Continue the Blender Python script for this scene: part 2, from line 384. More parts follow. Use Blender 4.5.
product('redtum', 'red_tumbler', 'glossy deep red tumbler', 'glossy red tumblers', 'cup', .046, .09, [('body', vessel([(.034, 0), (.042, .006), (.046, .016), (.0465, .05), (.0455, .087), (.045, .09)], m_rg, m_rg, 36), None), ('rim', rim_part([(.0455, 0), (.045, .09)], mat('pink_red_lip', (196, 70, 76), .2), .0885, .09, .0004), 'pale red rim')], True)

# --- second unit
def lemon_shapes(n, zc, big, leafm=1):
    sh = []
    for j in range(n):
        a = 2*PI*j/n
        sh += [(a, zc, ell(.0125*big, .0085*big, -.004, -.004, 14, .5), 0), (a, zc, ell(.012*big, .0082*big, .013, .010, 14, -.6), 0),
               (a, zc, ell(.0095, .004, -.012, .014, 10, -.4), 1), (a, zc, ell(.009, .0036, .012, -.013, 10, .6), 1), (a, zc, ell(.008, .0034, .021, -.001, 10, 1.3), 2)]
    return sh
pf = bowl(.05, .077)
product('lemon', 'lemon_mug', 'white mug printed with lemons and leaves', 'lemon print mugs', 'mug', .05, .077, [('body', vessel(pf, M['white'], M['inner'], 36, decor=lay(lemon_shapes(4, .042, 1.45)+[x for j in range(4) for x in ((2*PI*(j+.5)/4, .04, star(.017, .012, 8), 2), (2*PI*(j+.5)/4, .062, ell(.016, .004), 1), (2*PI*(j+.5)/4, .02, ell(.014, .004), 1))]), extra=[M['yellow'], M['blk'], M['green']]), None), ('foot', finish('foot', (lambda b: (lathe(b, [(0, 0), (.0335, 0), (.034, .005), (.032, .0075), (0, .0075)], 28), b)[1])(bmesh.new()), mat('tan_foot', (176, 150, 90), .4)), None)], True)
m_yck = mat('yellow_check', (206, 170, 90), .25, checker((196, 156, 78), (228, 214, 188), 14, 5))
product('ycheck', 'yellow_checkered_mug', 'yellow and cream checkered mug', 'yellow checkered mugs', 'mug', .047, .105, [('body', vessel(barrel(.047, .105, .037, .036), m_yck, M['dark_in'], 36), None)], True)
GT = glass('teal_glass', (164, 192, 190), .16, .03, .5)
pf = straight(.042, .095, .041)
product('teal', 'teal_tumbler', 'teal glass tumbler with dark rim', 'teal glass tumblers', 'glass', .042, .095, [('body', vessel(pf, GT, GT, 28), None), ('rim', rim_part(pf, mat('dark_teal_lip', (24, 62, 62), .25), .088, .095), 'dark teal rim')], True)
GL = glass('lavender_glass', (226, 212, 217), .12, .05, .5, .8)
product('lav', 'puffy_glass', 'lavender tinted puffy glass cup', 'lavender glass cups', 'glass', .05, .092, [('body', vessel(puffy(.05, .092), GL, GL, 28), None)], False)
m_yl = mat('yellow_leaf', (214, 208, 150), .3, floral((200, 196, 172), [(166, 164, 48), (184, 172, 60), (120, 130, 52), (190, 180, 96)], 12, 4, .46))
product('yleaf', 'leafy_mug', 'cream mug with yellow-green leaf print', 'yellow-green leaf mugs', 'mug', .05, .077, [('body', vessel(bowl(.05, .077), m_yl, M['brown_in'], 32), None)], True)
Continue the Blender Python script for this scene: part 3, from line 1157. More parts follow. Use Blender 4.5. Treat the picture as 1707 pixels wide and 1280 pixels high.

Work instructions – Return all of the entries exactly as they were supplied.

Task result –
Continue the Blender Python script for this scene: part 2, from line 384. More parts follow. Use Blender 4.5.
product('redtum', 'red_tumbler', 'glossy deep red tumbler', 'glossy red tumblers', 'cup', .046, .09, [('body', vessel([(.034, 0), (.042, .006), (.046, .016), (.0465, .05), (.0455, .087), (.045, .09)], m_rg, m_rg, 36), None), ('rim', rim_part([(.0455, 0), (.045, .09)], mat('pink_red_lip', (196, 70, 76), .2), .0885, .09, .0004), 'pale red rim')], True)

# --- second unit
def lemon_shapes(n, zc, big, leafm=1):
    sh = []
    for j in range(n):
        a = 2*PI*j/n
        sh += [(a, zc, ell(.0125*big, .0085*big, -.004, -.004, 14, .5), 0), (a, zc, ell(.012*big, .0082*big, .013, .010, 14, -.6), 0),
               (a, zc, ell(.0095, .004, -.012, .014, 10, -.4), 1), (a, zc, ell(.009, .0036, .012, -.013, 10, .6), 1), (a, zc, ell(.008, .0034, .021, -.001, 10, 1.3), 2)]
    return sh
pf = bowl(.05, .077)
product('lemon', 'lemon_mug', 'white mug printed with lemons and leaves', 'lemon print mugs', 'mug', .05, .077, [('body', vessel(pf, M['white'], M['inner'], 36, decor=lay(lemon_shapes(4, .042, 1.45)+[x for j in range(4) for x in ((2*PI*(j+.5)/4, .04, star(.017, .012, 8), 2), (2*PI*(j+.5)/4, .062, ell(.016, .004), 1), (2*PI*(j+.5)/4, .02, ell(.014, .004), 1))]), extra=[M['yellow'], M['blk'], M['green']]), None), ('foot', finish('foot', (lambda b: (lathe(b, [(0, 0), (.0335, 0), (.034, .005), (.032, .0075), (0, .0075)], 28), b)[1])(bmesh.new()), mat('tan_foot', (176, 150, 90), .4)), None)], True)
m_yck = mat('yellow_check', (206, 170, 90), .25, checker((196, 156, 78), (228, 214, 188), 14, 5))
product('ycheck', 'yellow_checkered_mug', 'yellow and cream checkered mug', 'yellow checkered mugs', 'mug', .047, .105, [('body', vessel(barrel(.047, .105, .037, .036), m_yck, M['dark_in'], 36), None)], True)
GT = glass('teal_glass', (164, 192, 190), .16, .03, .5)
pf = straight(.042, .095, .041)
product('teal', 'teal_tumbler', 'teal glass tumbler with dark rim', 'teal glass tumblers', 'glass', .042, .095, [('body', vessel(pf, GT, GT, 28), None), ('rim', rim_part(pf, mat('dark_teal_lip', (24, 62, 62), .25), .088, .095), 'dark teal rim')], True)
GL = glass('lavender_glass', (226, 212, 217), .12, .05, .5, .8)
product('lav', 'puffy_glass', 'lavender tinted puffy glass cup', 'lavender glass cups', 'glass', .05, .092, [('body', vessel(puffy(.05, .092), GL, GL, 28), None)], False)
m_yl = mat('yellow_leaf', (214, 208, 150), .3, floral((200, 196, 172), [(166, 164, 48), (184, 172, 60), (120, 130, 52), (190, 180, 96)], 12, 4, .46))
product('yleaf', 'leafy_mug', 'cream mug with yellow-green leaf print', 'yellow-green leaf mugs', 'mug', .05, .077, [('body', vessel(bowl(.05, .077), m_yl, M['brown_in'], 32), None)], True)
Continue the Blender Python script for this scene: part 3, from line 1157. More parts follow. Use Blender 4.5. Treat the picture as 1707 pixels wide and 1280 pixels high.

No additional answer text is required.